Stunning New Image Reveals the Birth of a Twin Solar System

The first-ever baby pictures of a solar system that’s not our own are finally here—and they’re beautiful—and as adorable as space entities can get.

In a paper published today in Nature, astronomers presented HOPS-315: a Sun-like protostar cooking up a brew of hot minerals and silicon monoxide gas, located about 1,300 light-years away from Earth. The special thing about HOPS-315 is that the baby star and its surrounding environment bear a striking resemblance to an earlier version of our own solar system, making it the quintessential candidate for astronomers hoping to better understand how our Solar System came to be.

[embed]https://www.youtube.com/watch?v=0j-MH6_QlBA[/embed]

For study lead author Melissa McClure, the most intriguing aspect of HOPS-315 is its protoplanetary disk, or the stormy region around a newborn star where planets are born, she told Gizmodo in a video call. Astronomers have already observed protoplanetary disks by the hundreds, some of which even have (gassy) planets. But none have been as young, robust, and filled with planet-forming compounds as the one encircling HOPS-315, McClure, an astronomer at Leiden University in the Netherlands, told Gizmodo in a video call.
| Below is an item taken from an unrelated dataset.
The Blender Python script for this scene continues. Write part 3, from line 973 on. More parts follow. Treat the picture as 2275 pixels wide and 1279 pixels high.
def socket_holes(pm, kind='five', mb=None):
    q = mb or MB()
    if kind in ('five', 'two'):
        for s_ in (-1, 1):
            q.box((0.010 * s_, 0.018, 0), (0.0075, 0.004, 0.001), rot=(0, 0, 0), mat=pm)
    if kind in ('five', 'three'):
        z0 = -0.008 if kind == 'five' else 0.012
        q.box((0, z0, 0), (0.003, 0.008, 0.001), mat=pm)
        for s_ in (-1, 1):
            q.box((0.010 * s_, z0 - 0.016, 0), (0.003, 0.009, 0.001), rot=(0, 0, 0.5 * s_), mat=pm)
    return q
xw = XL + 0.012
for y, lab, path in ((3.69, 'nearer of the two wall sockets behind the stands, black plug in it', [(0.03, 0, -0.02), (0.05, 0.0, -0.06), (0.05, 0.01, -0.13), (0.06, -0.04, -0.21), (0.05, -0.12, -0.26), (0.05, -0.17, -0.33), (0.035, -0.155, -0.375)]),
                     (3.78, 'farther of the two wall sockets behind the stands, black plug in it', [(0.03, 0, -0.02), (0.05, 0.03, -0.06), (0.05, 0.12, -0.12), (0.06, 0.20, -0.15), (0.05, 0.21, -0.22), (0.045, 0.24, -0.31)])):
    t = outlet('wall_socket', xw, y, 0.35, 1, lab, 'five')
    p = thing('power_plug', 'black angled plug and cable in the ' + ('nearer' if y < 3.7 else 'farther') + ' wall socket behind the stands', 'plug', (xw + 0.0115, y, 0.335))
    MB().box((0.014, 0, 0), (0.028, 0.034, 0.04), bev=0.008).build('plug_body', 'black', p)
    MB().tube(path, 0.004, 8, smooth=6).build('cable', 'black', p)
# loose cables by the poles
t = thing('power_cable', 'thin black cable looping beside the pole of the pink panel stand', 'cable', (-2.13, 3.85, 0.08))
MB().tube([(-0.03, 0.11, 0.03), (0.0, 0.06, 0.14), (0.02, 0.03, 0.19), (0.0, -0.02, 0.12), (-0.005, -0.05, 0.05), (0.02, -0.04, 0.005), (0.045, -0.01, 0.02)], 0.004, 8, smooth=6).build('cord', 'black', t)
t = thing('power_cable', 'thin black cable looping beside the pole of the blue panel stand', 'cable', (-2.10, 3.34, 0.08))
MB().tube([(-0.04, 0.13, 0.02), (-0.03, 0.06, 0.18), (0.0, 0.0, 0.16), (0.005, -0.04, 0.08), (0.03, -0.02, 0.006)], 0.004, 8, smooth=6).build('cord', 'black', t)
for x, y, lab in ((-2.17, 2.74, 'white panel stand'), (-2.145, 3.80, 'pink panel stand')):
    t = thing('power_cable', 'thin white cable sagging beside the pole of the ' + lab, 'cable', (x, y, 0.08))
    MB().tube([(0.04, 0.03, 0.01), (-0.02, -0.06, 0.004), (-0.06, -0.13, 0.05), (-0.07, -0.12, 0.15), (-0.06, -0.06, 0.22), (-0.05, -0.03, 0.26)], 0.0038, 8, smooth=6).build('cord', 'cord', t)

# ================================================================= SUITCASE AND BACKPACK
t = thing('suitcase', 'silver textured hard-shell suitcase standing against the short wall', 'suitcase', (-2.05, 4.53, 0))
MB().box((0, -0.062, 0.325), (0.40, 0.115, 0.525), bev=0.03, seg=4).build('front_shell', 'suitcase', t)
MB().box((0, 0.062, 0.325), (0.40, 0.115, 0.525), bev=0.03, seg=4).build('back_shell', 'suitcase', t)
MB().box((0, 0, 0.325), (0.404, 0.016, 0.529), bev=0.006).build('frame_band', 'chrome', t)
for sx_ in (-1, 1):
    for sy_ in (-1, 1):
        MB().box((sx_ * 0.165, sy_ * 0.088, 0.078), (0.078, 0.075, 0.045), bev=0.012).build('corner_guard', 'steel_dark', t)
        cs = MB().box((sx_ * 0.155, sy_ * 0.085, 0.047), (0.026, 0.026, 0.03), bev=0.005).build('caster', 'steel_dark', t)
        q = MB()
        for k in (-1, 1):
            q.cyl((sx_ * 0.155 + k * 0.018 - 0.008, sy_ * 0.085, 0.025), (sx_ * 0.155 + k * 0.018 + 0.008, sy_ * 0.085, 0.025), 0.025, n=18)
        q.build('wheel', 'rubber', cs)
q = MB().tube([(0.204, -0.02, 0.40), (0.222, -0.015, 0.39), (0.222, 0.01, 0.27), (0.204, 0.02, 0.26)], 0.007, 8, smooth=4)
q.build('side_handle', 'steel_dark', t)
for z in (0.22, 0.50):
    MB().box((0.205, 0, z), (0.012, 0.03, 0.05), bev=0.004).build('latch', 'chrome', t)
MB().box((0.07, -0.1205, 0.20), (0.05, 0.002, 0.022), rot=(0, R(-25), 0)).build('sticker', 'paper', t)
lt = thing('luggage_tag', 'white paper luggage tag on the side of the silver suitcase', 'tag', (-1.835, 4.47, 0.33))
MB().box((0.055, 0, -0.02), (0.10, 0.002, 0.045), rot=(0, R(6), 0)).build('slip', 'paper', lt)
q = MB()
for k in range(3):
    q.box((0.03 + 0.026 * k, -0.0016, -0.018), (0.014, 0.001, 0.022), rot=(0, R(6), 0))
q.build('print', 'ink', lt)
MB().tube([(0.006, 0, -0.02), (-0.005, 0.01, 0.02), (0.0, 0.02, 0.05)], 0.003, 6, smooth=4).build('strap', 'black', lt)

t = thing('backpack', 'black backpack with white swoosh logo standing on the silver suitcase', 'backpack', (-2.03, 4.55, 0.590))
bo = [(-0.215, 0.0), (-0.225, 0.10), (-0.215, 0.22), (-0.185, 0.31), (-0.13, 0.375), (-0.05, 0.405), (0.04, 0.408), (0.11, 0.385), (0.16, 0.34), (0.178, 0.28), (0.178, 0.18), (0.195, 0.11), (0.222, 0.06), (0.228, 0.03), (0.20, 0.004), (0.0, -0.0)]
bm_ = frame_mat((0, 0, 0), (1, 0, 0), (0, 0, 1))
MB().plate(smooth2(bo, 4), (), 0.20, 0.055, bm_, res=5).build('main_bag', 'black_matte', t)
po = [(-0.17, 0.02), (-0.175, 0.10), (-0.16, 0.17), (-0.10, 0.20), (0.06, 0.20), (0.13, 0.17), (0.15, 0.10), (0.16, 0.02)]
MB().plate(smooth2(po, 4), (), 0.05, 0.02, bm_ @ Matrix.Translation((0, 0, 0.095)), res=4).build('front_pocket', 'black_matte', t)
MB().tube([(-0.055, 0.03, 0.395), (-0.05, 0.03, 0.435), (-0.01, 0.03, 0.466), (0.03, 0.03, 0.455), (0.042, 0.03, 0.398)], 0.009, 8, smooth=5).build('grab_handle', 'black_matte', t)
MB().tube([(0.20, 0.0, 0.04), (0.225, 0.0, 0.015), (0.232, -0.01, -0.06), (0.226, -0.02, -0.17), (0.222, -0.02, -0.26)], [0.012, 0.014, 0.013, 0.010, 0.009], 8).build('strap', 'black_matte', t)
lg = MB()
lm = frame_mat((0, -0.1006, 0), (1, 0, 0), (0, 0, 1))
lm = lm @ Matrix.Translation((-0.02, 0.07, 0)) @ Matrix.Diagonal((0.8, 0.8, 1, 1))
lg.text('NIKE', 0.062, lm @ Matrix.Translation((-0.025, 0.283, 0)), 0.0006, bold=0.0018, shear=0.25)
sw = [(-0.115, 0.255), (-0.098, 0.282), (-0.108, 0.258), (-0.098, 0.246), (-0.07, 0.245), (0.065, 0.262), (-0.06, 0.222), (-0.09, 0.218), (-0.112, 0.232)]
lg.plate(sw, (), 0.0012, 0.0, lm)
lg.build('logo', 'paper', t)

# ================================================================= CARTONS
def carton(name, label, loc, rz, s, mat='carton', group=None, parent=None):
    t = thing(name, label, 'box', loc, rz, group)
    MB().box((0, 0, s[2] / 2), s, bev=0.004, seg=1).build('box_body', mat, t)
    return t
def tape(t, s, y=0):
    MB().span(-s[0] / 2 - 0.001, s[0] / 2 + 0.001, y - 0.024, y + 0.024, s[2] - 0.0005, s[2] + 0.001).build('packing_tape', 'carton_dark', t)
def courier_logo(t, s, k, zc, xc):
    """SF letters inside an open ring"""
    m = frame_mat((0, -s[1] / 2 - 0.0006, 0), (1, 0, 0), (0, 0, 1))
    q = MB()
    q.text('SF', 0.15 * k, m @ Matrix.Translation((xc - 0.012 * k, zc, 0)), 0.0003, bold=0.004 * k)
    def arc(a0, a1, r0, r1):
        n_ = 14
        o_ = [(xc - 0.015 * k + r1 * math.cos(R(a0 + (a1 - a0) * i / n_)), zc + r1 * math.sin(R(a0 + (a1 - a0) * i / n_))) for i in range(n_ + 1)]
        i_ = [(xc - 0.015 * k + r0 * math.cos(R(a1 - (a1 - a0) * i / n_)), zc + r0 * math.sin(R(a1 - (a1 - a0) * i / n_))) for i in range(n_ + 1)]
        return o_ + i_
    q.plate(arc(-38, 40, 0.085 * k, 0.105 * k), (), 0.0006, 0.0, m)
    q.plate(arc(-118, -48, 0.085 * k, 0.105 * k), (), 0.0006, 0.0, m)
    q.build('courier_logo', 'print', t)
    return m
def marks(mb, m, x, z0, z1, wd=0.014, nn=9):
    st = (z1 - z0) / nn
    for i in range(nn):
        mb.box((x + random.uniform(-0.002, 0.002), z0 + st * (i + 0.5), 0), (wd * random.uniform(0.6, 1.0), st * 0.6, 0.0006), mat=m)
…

McClure and her team analyzed data on nearly 3,000 protostars gathered by the now-retired Spitzer Space Telescope. Most of them were too old—“like, at least a million years, maybe five million years old”—and only had enormous gas giants floating in their vicinity, she said. On the other hand, stars that did fit the “age requirement,” so to speak, were enveloped by a thick, cold molecular cloud concealing their stormy insides from view.

Of the thousands of stars they sifted through, HOPS-315—about 100,000 years old—happened to be positioned at an angle that allowed the team to get a rare peek past the thick, gassy barrier. Using a combination of the James Webb Space Telescope (JWST) and the Atacama Large Millimeter/submillimeter Array (ALMA), they singled out what McClure described as “wiggly, hairy-looking” signatures of chemical compounds strongly correlated with early planet formation.

One of those, silicon monoxide, according to McClure, was a “clear smoking gun for interstellar grains” that evolve to become planets, so she knew they’d struck on something meaningful. 

Protoplanetary Animation
This animation is an artist’s impression illustrating how hot gas condenses into solid minerals around the baby star HOPS-315. Credit: ESO/L. Calçada/ALMA(ESO/NAOJ/NRAO)/M. McClure et al.

“And we also saw these hot minerals in the same part from JWST, so we could put these two things together and say we’re clearly seeing this ‘t=0’ moment for the first time,” McClure said. “HOPS-315 is very similar, in terms of mass, size, and the age we’re seeing it at, to what the Sun would have looked like [earlier on]. Because of that, it’s like an analog to the Sun—that’s why we’re saying we’re seeing another solar system being formed.”

Looking ahead, McClure’s team plans to conduct a deeper dive into these signals, some of which didn’t quite match what theoretical models would have predicted for similar situations, she noted. In particular, HOPS-315 offers an extremely rare opportunity to study planetesimals—hard fragments of loose cosmic mass that eventually bunch up to form the more solid parts of a planet.

Because they’re so ephemeral and just generally very tiny, the only way astronomers could study planetesimals was by indirectly tracking their formation through meteorite samples—until now, that is.

“We’re actually seeing right now that these planetesimals are actively forming,” McClure said. “And we’re absolutely going to follow that up—and this would be a cool new way to access [our galaxy’s origins] that you can’t do in any other way.” 

A fair number of recent discoveries in astronomy have come from revisiting previously observed objects using newer, more advanced instruments. In this case, astronomers used JWST and ALMA to supplement pre-existing Spitzer data. A similar example is Herbig-Haro 49/50, or the “Cosmic Tornado.” Astronomers initially observed this steaming pillar of space dust—the product of fierce plasma jets from protostars—with Spitzer in 2006. Almost 20 years later, JWST captured the same object but in much finer resolution, revealing details that weren’t so clear back then.

Webb Spitzer Herbig Haro 49 50
A side-by-side comparison showing images of Herbig-Haro 49/50 captured by Spitzer (left) and JWST (right), in 2006 and 2025, respectively. Credit: NASA/ESA/CSA/STScI/NASA-JPL/SSC

This, in part, is evidently thanks to the continuous advances in observational technology. But it’s also the product of the grueling tenacity of astrophysicists who refuse to forget about the pressing mysteries surrounding the universe, no matter how dated they may be.

So, HOPS-315, as with many discoveries in astrophysics, is a testament to just how long certain findings can take—the reason why, perhaps, the answers we finally arrive at feel ever more rewarding, illuminating, and, of course, beautiful!